CEO pay in all of industry is out of whack in relation to that of typical workers. The ratio was about 20:1 when I was a teenager. If a worker made $10,000, his boss made $200,000. Now it's almost 350:1. If a worker makes $100,000, his boss makes $35,000,000.


No one points out, for instance, that Mark Read's compensation has increase as the holding company he used as his personal ATM decreased in value from roughly $31Billion to $5.5Billion, an almost 84-percent decrease in value in just a decade.



What Read and his ilk have done is increase their pay vis a vis their workers while decimating the number of workers (the people actually doing the work clients nominally pay for) and therefore the market cap of the companies they're supposed to be running. They're selling the milk from the cow while they're selling off the meat.

In sports, if the owners sold all the best players, saw the team get worse season after season, and saw attendance and broadcast revenues plummet accordingly, sooner or later, people would blame the greed of ownership for destroying that which yesterday was strong.

Somehow in advertising, we blame exogenous conditions and excuse the malfeasance and bad faith of management. I'd betcha, for instance, Read will be paid by WPP for the next 25 years. Martin Sorrell, Read disgraced predecessor after all, is still being paid by that company.

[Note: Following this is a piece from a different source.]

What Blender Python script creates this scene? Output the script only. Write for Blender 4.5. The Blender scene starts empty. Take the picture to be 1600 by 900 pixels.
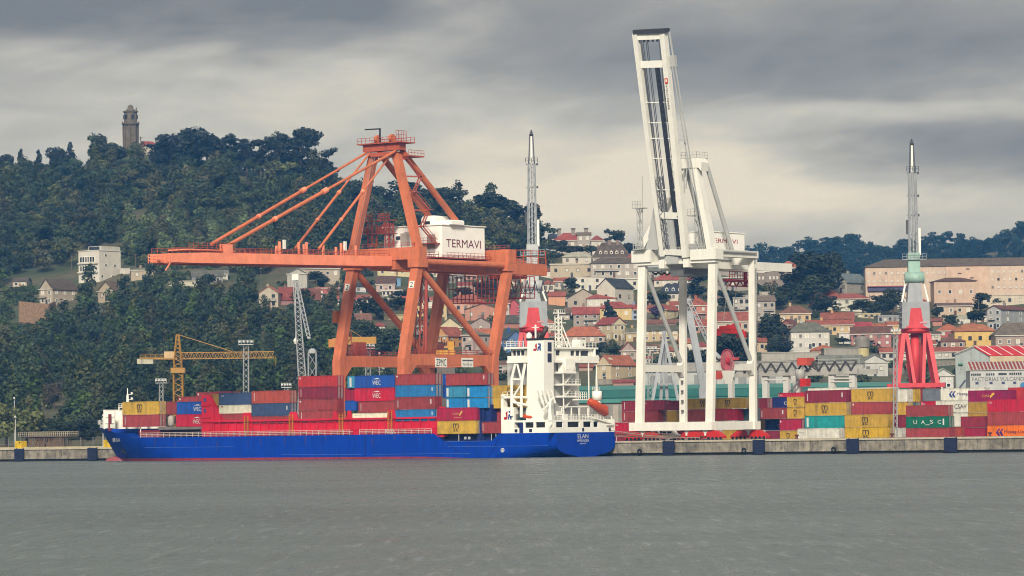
import bpy, math, random
import numpy as np
from mathutils import Vector, Matrix
random.seed(7); RNG = np.random.default_rng(7)
sc = bpy.context.scene
COL = sc.collection
# ------------------------------------------------------------------ camera
F = 6000.0; CZ = 5.0                      # focal length in photo pixels (1600 wide), eye height
PIT = math.atan(230.7 / F); RHO = 0.0135  # pitch up, slight roll
fv = np.array([0, math.cos(PIT), math.sin(PIT)]); u0 = np.array([0, -math.sin(PIT), math.cos(PIT)])
RV = np.array([1., 0, 0]) * math.cos(RHO) - u0 * math.sin(RHO)
UV = u0 * math.cos(RHO) + np.array([1., 0, 0]) * math.sin(RHO)
CAMP = np.array([0, 0, CZ])
cd = bpy.data.cameras.new('camera'); cam = bpy.data.objects.new('camera', cd); COL.objects.link(cam)
cd.sensor_width = 36.0; cd.lens = F / 1600 * 36.0; cd.clip_start = 1; cd.clip_end = 20000
cam.matrix_world = Matrix(((RV[0], UV[0], -fv[0], 0), (RV[1], UV[1], -fv[1], 0), (RV[2], UV[2], -fv[2], CZ), (0, 0, 0, 1)))
sc.camera = cam
# ------------------------------------------------------------------ light
EXPO = 1.55
sc.view_settings.view_transform = 'Standard'; sc.view_settings.look = 'None'
sc.view_settings.exposure = EXPO; sc.view_settings.gamma = 1.0; sc.view_settings.use_curve_mapping = False
sc.render.engine = 'CYCLES'
sc.cycles.use_denoising = True
sc.cycles.max_bounces = 6; sc.cycles.diffuse_bounces = 2; sc.cycles.glossy_bounces = 2
sc.cycles.transmission_bounces = 2; sc.cycles.volume_bounces = 0
sc.cycles.sample_clamp_indirect = 3.0; sc.cycles.filter_width = 1.05
SUN_DIR = Vector((-0.06, -0.86, 0.50)).normalized()      # towards the sun
sd = bpy.data.lights.new('sun', 'SUN'); sun = bpy.data.objects.new('sun', sd); COL.objects.link(sun)
sd.energy = 1.5; sd.angle = math.radians(12); sd.color = (1.0, 0.95, 0.87)
sun.rotation_euler = SUN_DIR.to_track_quat('Z', 'Y').to_euler()
sun.location = (0, 0, 300)
w = bpy.data.worlds.new('World'); sc.world = w; w.use_nodes = True
nt = w.node_tree; nt.nodes.clear()
class G:
    """small node-graph helper"""
    def __init__(s, nt): s.nt = nt
    def n(s, t, **k):
        nd = s.nt.nodes.new(t)
        for a, b in k.items(): setattr(nd, a, b)
        return nd
    def put(s, sock, v):
        if isinstance(v, bpy.types.NodeSocket): s.nt.links.new(v, sock)
        else: sock.default_value = v
    def math(s, op, a, b=0.0, c=0.0, clamp=False):
        nd = s.n('ShaderNodeMath', operation=op, use_clamp=clamp)
        for i, v in enumerate((a, b, c)): s.put(nd.inputs[i], v)
        return nd.outputs[0]
    def noise(s, vec, scale, detail=4, rough=.55, dist=0.0):
        nd = s.n('ShaderNodeTexNoise'); s.put(nd.inputs['Vector'], vec)
        nd.inputs['Scale'].default_value = scale; nd.inputs['Detail'].default_value = detail
        nd.inputs['Roughness'].default_value = rough; nd.inputs['Distortion'].default_value = dist
        return nd.outputs['Fac']
    def vmul(s, vec, xyz):
        nd = s.n('ShaderNodeVectorMath', operation='MULTIPLY'); s.put(nd.inputs[0], vec); nd.inputs[1].default_value = xyz
        return nd.outputs[0]
    def rng(s, v, a, b, c, d):
        nd = s.n('ShaderNodeMapRange'); s.put(nd.inputs[0], v)
        for i, k in enumerate((a, b, c, d)): nd.inputs[1 + i].default_value = k
        return nd.outputs[0]
    def mix(s, f, a, b, mode='MIX'):
        nd = s.n('ShaderNodeMix', data_type='RGBA', blend_type=mode)
        s.put(nd.inputs[0], f); s.put(nd.inputs[6], a); s.put(nd.inputs[7], b)
        return nd.outputs[2]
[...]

And as anyone who's watching knows, Mark Read is no Bobby Bonilla.

He's worse.


Or as Eugene O'Neill wrote in "The Emperor Jones," “They's two kind's of stealing. They's the small kind, like what you does, and the big kind, like I does. Fo' de small stealing dey put you in jail soon or late. But fo' de big stealin' dey puts your picture in de paper and yo' statue in de Hall of Fame when you croak."